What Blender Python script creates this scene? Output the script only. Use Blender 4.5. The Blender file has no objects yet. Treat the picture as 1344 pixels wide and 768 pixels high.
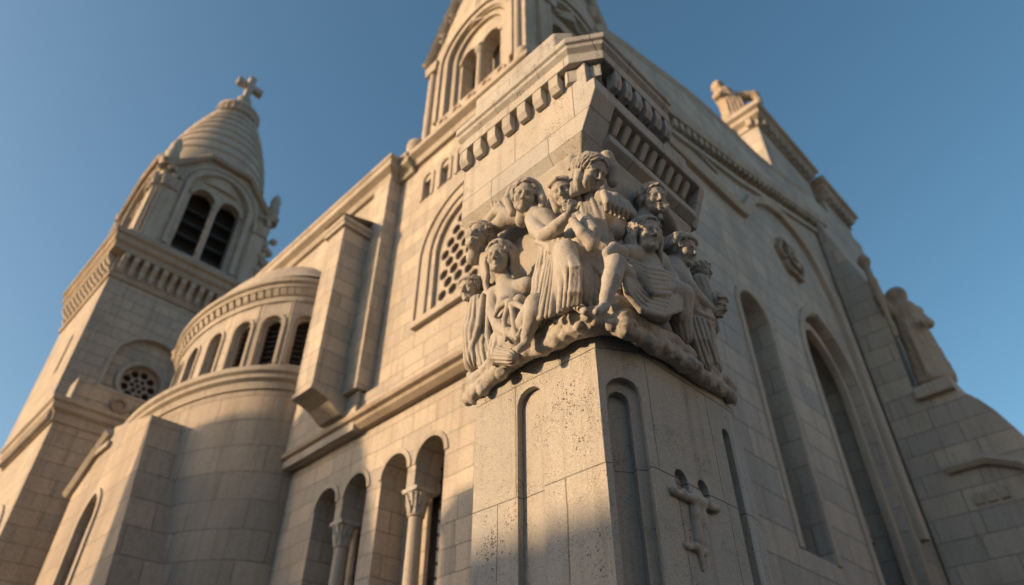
import bpy, bmesh, math, random
import numpy as np
from mathutils import Vector, Matrix
from mathutils.geometry import tessellate_polygon

random.seed(7)
R_ = math.radians
scene = bpy.context.scene
COL = scene.collection

# ------------------------------------------------------------------ camera
FPX = 900.0                       # focal length in pixels of the 1344 px wide photograph
PITCH = math.atan(900 / 1129.0)
EYE = Vector((0, 0, 1.6))
cam_d = bpy.data.cameras.new('camera')
cam_d.sensor_width = 36.0
cam_d.lens = 36.0 * FPX / 1344
cam_d.clip_start = 0.05
cam_d.clip_end = 3000
cam_d.dof.use_dof = True
cam_d.dof.focus_distance = 5.05
cam_d.dof.aperture_fstop = 0.85
cam = bpy.data.objects.new('camera', cam_d)
COL.objects.link(cam)
cam.location = EYE
cam.rotation_euler = (math.pi / 2 + PITCH, 0, R_(-45))
scene.camera = cam

# ------------------------------------------------------------------ light
SUN_ELEV = 14.0
SUN_A = 32.0                      # turn of the sun from -X towards +Y
sun_dir = Vector((-math.cos(R_(SUN_ELEV)) * math.cos(R_(SUN_A)),
                  math.cos(R_(SUN_ELEV)) * math.sin(R_(SUN_A)), math.sin(R_(SUN_ELEV))))
w = bpy.data.worlds.new('World')
scene.world = w
w.use_nodes = True
nt = w.node_tree
bg = nt.nodes['Background']
sky = nt.nodes.new('ShaderNodeTexSky')
sky.sky_type = 'NISHITA'
sky.sun_disc = False
sky.sun_elevation = R_(SUN_ELEV)
sky.sun_rotation = math.atan2(sun_dir.x, sun_dir.y)
sky.air_density = 1.0
sky.dust_density = 2.2
sky.ozone_density = 1.6
hsv = nt.nodes.new('ShaderNodeHueSaturation')          # clear, deep evening blue
hsv.inputs['Hue'].default_value = 0.487
hsv.inputs['Saturation'].default_value = 1.16
nt.links.new(sky.outputs[0], hsv.inputs['Color'])
nt.links.new(hsv.outputs[0], bg.inputs[0])
bg.inputs[1].default_value = 0.092
sun_d = bpy.data.lights.new('sun', 'SUN')
sun_d.energy = 2.95
sun_d.angle = R_(0.5)
sun_d.color = (1.0, 0.66, 0.36)
sun = bpy.data.objects.new('sun', sun_d)
COL.objects.link(sun)
sun.rotation_euler = sun_dir.to_track_quat('Z', 'Y').to_euler()
sun.location = (-20, 10, 40)

vs = scene.view_settings
vs.view_transform = 'Standard'
vs.look = 'None'
vs.exposure = 1.1
vs.gamma = 1.0
scene.cycles.use_denoising = True
scene.cycles.max_bounces = 6

# ------------------------------------------------------------------ picture geometry (only used to measure real positions)
_s = math.sqrt(.5)
VF = Vector((math.cos(PITCH) * _s, math.cos(PITCH) * _s, math.sin(PITCH)))
VR = Vector((_s, -_s, 0))
VU = Vector((-math.sin(PITCH) * _s, -math.sin(PITCH) * _s, math.cos(PITCH)))
def ray(u, v): return VF + (u - 672) / FPX * VR - (v - 384) / FPX * VU
def on(u, v, ax, val):
    d = ray(u, v); i = 'xyz'.index(ax)
    return EYE + d * ((val - EYE[i]) / d[i])
def hd(u, v, D):
    d = ray(u, v)
    return EYE + d * (D / math.hypot(d.x, d.y))
def mpp(P): return (P - EYE).dot(VF) / FPX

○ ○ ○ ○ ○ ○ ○

_Task instructions_: Except for the pictures, copy the material above exactly.

_Response below_:
What Blender Python script creates this scene? Output the script only. Use Blender 4.5. The Blender file has no objects yet. Treat the picture as 1344 pixels wide and 768 pixels high.
import bpy, bmesh, math, random
import numpy as np
from mathutils import Vector, Matrix
from mathutils.geometry import tessellate_polygon

random.seed(7)
R_ = math.radians
scene = bpy.context.scene
COL = scene.collection

# ------------------------------------------------------------------ camera
FPX = 900.0                       # focal length in pixels of the 1344 px wide photograph
PITCH = math.atan(900 / 1129.0)
EYE = Vector((0, 0, 1.6))
cam_d = bpy.data.cameras.new('camera')
cam_d.sensor_width = 36.0
cam_d.lens = 36.0 * FPX / 1344
cam_d.clip_start = 0.05
cam_d.clip_end = 3000
cam_d.dof.use_dof = True
cam_d.dof.focus_distance = 5.05
cam_d.dof.aperture_fstop = 0.85
cam = bpy.data.objects.new('camera', cam_d)
COL.objects.link(cam)
cam.location = EYE
cam.rotation_euler = (math.pi / 2 + PITCH, 0, R_(-45))
scene.camera = cam

# ------------------------------------------------------------------ light
SUN_ELEV = 14.0
SUN_A = 32.0                      # turn of the sun from -X towards +Y
sun_dir = Vector((-math.cos(R_(SUN_ELEV)) * math.cos(R_(SUN_A)),
                  math.cos(R_(SUN_ELEV)) * math.sin(R_(SUN_A)), math.sin(R_(SUN_ELEV))))
w = bpy.data.worlds.new('World')
scene.world = w
w.use_nodes = True
nt = w.node_tree
bg = nt.nodes['Background']
sky = nt.nodes.new('ShaderNodeTexSky')
sky.sky_type = 'NISHITA'
sky.sun_disc = False
sky.sun_elevation = R_(SUN_ELEV)
sky.sun_rotation = math.atan2(sun_dir.x, sun_dir.y)
sky.air_density = 1.0
sky.dust_density = 2.2
sky.ozone_density = 1.6
hsv = nt.nodes.new('ShaderNodeHueSaturation')          # clear, deep evening blue
hsv.inputs['Hue'].default_value = 0.487
hsv.inputs['Saturation'].default_value = 1.16
nt.links.new(sky.outputs[0], hsv.inputs['Color'])
nt.links.new(hsv.outputs[0], bg.inputs[0])
bg.inputs[1].default_value = 0.092
sun_d = bpy.data.lights.new('sun', 'SUN')
sun_d.energy = 2.95
sun_d.angle = R_(0.5)
sun_d.color = (1.0, 0.66, 0.36)
sun = bpy.data.objects.new('sun', sun_d)
COL.objects.link(sun)
sun.rotation_euler = sun_dir.to_track_quat('Z', 'Y').to_euler()
sun.location = (-20, 10, 40)

vs = scene.view_settings
vs.view_transform = 'Standard'
vs.look = 'None'
vs.exposure = 1.1
vs.gamma = 1.0
scene.cycles.use_denoising = True
scene.cycles.max_bounces = 6

# ------------------------------------------------------------------ picture geometry (only used to measure real positions)
_s = math.sqrt(.5)
VF = Vector((math.cos(PITCH) * _s, math.cos(PITCH) * _s, math.sin(PITCH)))
VR = Vector((_s, -_s, 0))
VU = Vector((-math.sin(PITCH) * _s, -math.sin(PITCH) * _s, math.cos(PITCH)))
def ray(u, v): return VF + (u - 672) / FPX * VR - (v - 384) / FPX * VU
def on(u, v, ax, val):
    d = ray(u, v); i = 'xyz'.index(ax)
    return EYE + d * ((val - EYE[i]) / d[i])
def hd(u, v, D):
    d = ray(u, v)
    return EYE + d * (D / math.hypot(d.x, d.y))
def mpp(P): return (P - EYE).dot(VF) / FPX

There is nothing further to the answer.